L’apprentissage et la montée en compétence
Une grande partie des ressources nécessaires à l’adoption d’une nouvelle technologie doit être allouée à la formation des travailleurs. L’IA permet d’éliminer les tâches répétitives ce qui doit permettre aux salariés de se concentrer sur des tâches à plus grande valeur ajoutée telles que l’établissement de relations interpersonnelles, la résolution de problèmes et la création. Ces derniers doivent toutefois apprendre à exécuter efficacement de nouvelles tâches à l’aide d’outils d’IA. La mise en œuvre réussie d’une nouvelle technologie au sein d’une organisation n’est possible que si les collaborateurs qui l’utilisent sont formés de manière adéquate.

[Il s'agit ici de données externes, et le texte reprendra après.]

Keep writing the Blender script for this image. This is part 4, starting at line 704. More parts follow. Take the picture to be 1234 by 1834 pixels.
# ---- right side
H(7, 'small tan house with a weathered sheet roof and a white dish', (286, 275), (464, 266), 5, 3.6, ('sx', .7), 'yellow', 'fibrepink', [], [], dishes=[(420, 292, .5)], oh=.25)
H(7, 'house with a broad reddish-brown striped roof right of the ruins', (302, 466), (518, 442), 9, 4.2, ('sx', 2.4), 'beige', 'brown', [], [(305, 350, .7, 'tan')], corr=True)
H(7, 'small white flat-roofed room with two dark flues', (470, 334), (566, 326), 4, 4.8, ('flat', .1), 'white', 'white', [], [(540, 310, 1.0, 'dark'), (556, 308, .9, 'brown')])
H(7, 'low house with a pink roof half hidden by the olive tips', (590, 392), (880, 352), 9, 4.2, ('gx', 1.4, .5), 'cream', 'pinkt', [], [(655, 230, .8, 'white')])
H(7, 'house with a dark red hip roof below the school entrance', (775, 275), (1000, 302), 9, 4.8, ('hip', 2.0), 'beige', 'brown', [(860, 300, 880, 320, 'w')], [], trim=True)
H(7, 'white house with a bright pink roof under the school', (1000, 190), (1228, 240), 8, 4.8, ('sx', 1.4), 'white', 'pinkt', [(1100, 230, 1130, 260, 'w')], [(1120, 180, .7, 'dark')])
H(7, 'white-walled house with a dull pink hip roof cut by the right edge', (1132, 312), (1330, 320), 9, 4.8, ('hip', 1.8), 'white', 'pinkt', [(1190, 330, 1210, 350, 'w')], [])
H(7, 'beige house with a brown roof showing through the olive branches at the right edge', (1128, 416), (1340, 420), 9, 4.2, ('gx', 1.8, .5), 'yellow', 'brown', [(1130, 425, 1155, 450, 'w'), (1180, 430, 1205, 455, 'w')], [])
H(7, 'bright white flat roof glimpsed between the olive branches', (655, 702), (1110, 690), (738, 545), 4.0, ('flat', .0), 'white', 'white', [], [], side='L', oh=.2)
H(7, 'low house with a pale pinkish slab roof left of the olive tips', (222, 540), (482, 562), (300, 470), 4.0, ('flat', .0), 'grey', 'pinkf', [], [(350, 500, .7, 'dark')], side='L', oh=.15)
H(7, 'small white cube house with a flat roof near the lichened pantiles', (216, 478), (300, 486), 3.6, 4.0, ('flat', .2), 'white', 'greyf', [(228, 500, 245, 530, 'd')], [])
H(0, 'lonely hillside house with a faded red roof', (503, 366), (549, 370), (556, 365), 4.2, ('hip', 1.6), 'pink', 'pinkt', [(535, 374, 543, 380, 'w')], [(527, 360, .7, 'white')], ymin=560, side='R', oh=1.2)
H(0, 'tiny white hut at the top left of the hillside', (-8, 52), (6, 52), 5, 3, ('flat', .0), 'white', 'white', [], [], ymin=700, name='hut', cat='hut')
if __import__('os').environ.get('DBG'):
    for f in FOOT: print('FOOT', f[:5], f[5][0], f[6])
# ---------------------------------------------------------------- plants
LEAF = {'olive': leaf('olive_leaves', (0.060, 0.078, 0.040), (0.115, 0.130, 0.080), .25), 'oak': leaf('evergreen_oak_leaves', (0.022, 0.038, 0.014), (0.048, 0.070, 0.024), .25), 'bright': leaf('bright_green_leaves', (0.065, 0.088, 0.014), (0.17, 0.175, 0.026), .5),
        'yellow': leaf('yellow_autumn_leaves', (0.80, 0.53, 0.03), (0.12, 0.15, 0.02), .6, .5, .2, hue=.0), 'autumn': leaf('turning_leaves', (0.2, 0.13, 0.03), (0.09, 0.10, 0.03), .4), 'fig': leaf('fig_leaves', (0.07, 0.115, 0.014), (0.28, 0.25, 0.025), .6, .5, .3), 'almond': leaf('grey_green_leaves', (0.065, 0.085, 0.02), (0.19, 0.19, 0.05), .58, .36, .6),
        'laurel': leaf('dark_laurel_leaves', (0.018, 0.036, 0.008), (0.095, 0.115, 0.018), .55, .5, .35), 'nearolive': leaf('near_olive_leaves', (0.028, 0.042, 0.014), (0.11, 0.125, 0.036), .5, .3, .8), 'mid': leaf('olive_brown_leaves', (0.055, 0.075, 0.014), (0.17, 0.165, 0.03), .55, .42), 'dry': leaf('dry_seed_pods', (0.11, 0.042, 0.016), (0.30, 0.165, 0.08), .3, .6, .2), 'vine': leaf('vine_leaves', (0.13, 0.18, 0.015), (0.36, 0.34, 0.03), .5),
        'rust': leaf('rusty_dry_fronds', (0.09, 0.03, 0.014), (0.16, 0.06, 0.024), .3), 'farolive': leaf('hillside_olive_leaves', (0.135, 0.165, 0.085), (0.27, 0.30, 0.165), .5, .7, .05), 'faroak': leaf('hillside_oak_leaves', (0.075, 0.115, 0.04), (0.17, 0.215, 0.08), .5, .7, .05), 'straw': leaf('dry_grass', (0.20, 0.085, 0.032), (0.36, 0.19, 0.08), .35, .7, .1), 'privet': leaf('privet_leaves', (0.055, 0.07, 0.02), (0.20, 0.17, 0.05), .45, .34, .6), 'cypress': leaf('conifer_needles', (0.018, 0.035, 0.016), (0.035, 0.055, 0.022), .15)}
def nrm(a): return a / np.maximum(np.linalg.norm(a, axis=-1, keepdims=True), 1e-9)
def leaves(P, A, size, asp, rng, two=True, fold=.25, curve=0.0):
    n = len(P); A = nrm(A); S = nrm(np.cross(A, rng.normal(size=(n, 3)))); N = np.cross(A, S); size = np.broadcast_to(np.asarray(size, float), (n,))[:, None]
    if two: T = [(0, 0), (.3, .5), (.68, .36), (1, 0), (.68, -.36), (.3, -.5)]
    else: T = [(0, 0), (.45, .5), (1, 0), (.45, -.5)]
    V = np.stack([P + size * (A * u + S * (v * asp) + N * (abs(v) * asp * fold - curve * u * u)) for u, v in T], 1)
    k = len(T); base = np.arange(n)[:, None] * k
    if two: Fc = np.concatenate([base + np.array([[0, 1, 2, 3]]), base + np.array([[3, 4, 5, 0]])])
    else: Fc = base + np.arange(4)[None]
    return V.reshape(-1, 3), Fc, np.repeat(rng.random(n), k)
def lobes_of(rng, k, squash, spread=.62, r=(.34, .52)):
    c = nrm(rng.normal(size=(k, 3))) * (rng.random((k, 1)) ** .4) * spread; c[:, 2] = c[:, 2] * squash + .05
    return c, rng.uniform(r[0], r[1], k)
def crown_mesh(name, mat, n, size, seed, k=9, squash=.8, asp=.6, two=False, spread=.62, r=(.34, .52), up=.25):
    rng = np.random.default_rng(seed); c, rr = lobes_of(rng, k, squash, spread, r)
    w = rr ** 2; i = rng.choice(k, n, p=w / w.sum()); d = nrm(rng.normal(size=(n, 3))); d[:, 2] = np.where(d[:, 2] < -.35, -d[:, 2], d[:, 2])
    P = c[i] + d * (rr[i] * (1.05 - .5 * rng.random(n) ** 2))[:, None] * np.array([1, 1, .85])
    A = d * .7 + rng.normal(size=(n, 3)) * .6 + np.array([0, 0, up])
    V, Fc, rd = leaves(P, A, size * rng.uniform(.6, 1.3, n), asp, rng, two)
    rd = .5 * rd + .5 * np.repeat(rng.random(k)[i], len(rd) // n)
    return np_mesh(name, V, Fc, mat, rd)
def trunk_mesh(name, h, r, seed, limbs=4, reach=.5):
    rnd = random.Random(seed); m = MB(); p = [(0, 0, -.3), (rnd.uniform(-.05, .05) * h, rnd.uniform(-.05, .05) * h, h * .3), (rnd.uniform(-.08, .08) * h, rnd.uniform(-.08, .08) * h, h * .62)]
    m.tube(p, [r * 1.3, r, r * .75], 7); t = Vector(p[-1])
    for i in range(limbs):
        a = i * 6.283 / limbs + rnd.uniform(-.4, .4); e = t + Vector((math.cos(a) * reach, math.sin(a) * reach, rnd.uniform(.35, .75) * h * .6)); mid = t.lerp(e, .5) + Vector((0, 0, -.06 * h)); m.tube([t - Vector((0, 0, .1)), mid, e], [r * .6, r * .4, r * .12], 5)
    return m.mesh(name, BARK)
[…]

Le traitement du feedback des salariés
Pour que l’IA soit largement adoptée, il est essentiel que les travailleurs aient leur mot à dire sur la manière dont ils l’utilisent pour accomplir leurs tâches. Des enquêtes régulières, ainsi que la création de groupes de travail, peuvent aider à identifier les problèmes et les défis auxquels sont confrontés les salariés. Ils peuvent également permettre de dégager des pistes d’amélioration pour faciliter la mise en œuvre et l’utilisation de l’IA au sein de l’entreprise. De plus, lorsque les employés ont le sentiment de pouvoir influencer la manière dont la technologie est mise en œuvre dans l’environnement de travail, l’adhésion est plus facile à obtenir et la résistance au changement devient un obstacle moins difficile à surmonter.
Avec l’adoption rapide de l’IA dans de nombreuses organisations, les employeurs doivent faire preuve de détermination pour préparer leurs salariés aux changements à venir. Cela signifie qu’ils doivent élaborer une stratégie pour répondre à leurs besoins en matière d’apprentissage et de montée en compétence. Dans la mesure où les travailleurs s’attendent à ce que l’IA contribue de manière positive à leur carrière, les organisations bénéficient d’une opportunité unique de répondre aux ambitions de leurs collaborateurs.